Вам должно быть страшно, больно, холодно. Ваше тело должно чувствовать то же, что и тело вашего героя. Если ему мокро, то мокро и вам, страшно ему – боитесь вы. Память тела поможет сделать очень чувственное кино.

И я пришла в поселение, в котором жили кержаки, ничего не знающие про мир, который существует по другим законам. Старообрядцы говорили на другом языке и было понятно, что они уйдут, и больше мы ничего о них не узнаем. С собой я несла картинки, вырванные из журнала «Огонек». Это была реалистическая живопись – Суриков, Шишкин. Взяла их с собой, памятуя, что японцы не поняли произведений европейцев. Я оставила эти рисунки возле своего временного дома и увидела потом, как двое из поселения смотрели, крутили-вертели их – они тоже не видели чужую реальность. Все это происходит со всеми нами.

RazbejkinaMC4

Фото: Маргарита Моргун

Задача режиссера – понимание невербальных языков, иначе мы очень много пропустим и поймем неправильно. Мы как бабушки, которые сидят на скамейке рядом с парадной и осуждают всех, кто проходит мимо.

Я часто вижу кино, снятое бабушками, даже если режиссеру 25 лет. Кино, созданное старыми людьми, которые не хотят замечать современную реальность. Но ХХI век дал мощный перелом в реальности, которого, как мне кажется, не было никогда.

В нашей Школе мы убрали пиетет перед великими. В юности мне он мешал заниматься тем, что я хотела. Я писала картины, потом увидела работы Сезанна и перестала, потому что была уверена – никогда не смогу так, как он. Это убивающая позиция – сделать кого-то таким же.

Кому нужен второй Сезанн? Мы перестали мучить студентов примерами из классиков, не показываем собственные работы. Студенты должны выстраивать свои отношения со временем, а не такие, как выстроил их педагог или Феллини.

Все, на что у нас в Школе табу, абсолютно легитимно в кино. Но надо иногда завязывать ручки младенцу, чтобы он себя не расцарапал. Мы не разрешаем снимать скрытой камерой, пользоваться штативом и зумом, закадровым текстом и музыкой, собирать информацию с помощью прямых синхронов с героем.

Страх направить камеру на человека – это профнепригодность. Уверенность человека с камерой удивительно передается герою.

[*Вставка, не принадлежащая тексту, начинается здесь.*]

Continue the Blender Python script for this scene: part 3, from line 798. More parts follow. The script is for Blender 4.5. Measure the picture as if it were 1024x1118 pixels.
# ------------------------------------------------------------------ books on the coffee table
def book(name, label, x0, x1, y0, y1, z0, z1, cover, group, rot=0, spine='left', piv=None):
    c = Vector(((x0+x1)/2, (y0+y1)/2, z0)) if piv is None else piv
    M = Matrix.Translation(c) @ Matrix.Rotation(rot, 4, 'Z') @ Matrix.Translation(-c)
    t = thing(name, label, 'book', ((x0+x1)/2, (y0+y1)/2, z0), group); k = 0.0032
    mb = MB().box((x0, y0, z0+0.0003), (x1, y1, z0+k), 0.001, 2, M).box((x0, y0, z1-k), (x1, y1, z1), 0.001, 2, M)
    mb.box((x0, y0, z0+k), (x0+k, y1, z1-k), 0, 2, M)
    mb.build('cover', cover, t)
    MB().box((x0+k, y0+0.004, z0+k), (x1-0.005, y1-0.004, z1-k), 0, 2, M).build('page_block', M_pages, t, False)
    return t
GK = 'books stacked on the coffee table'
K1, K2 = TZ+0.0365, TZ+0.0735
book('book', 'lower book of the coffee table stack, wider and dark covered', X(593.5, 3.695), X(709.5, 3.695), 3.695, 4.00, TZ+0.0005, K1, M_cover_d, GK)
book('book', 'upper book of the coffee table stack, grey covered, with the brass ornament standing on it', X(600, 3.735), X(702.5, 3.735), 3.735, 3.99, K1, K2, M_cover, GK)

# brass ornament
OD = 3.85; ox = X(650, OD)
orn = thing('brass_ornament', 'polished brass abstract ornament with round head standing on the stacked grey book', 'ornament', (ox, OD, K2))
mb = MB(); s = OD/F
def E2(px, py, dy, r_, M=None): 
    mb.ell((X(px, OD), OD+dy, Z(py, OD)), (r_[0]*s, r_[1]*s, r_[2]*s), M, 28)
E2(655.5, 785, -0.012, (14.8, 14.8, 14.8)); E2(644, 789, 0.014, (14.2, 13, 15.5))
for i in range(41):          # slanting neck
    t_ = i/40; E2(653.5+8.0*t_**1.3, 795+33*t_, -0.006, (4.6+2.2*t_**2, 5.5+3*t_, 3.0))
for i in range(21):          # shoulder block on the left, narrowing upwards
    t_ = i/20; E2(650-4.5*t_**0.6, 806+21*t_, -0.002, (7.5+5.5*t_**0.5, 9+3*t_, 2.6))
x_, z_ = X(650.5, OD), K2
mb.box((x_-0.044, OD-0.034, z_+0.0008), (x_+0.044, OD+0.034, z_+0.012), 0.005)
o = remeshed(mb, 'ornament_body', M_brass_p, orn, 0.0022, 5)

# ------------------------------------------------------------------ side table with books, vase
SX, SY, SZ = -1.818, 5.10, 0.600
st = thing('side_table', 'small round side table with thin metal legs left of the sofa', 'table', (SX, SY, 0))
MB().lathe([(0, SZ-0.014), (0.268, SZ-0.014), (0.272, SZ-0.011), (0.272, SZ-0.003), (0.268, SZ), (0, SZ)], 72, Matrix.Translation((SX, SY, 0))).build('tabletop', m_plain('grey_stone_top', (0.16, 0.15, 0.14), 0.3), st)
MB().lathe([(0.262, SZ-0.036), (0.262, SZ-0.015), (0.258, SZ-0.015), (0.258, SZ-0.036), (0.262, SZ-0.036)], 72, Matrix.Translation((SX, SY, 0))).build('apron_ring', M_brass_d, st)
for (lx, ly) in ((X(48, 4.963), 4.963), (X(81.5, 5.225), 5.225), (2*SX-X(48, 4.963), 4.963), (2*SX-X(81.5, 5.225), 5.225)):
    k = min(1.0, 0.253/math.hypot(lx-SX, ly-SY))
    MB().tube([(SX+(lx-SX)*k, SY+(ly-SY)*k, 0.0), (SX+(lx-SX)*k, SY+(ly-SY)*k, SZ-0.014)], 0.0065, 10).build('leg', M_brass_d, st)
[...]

Как это было в истории с Валерией Гай Германикой, которая абсолютно легко подходила с камерой к любому человеку. Она довольно необычно выглядела. Но в этот момент все переставали замечать ее прическу, одежду. Один раз она подходит к человеку, и он говорит ей: «Уйди, зараза, иначе я тебя сейчас убью». У нее даже рука не дрогнула. Она продолжала его снимать и получила блестящий монолог. Когда человек говорит вам убрать камеру – он необязательно не хочет сниматься. Это как когда ты в детстве приходил в гости к другу, и его мама предлагала поесть. Ты отвечал, что уже поел, ведь важно вежливо отказаться, но умная мама все равно ставила перед тобой тарелку борща. Если человек откажет вам в том, чтобы вы его запечатлели, уходя, оглянитесь и увидите лицо, выражающее: «Дура. Куда ты пошла, я так хотел, чтобы ты меня сняла».